Scaffolding suspended from  Shell’s North Sea Brent Delta has been severely damaged after stormy weather hammered the platform recently.

The Delta platform is one of four sitting in the Brent field, an oil and gas field located in the East Shetland Basin of the North Sea, 186 kilometres (116 miles) north-east of Lerwick, Shetland Islands, Scotland, with a water depth of 140 metres. The platform rises 300m high – double the height of the London Eye and equal to the height of the Eiffel Tower.


A Shell spokesperson said: “Shell can confirm that as a result of the recent bad weather scaffolding on the Brent Delta platform has become displaced.
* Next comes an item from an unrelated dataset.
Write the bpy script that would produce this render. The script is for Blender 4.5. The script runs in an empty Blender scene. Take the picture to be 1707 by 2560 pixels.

Following an assessment of the situation, including liaising with DECC, we have concluded that the safest method of recovery will be a controlled drop onto the seabed. Once on the seabed it will be recovered by an ROV that is currently on the platform. The scaffolding is not in the vicinity of any pipelines on the seabed. It is anticipated that there will be an appropriate weather window to complete the operation this week.”

The Brent field, which started production in 1976, consists of four large platforms – Alpha, Bravo, Charlie and Delta.

At its peak in 1982, the Brent field was producing 504,000 barrels of oil equivalent – enough to power half of the UK’s homes.

The field has since been earmarked for decommissioning.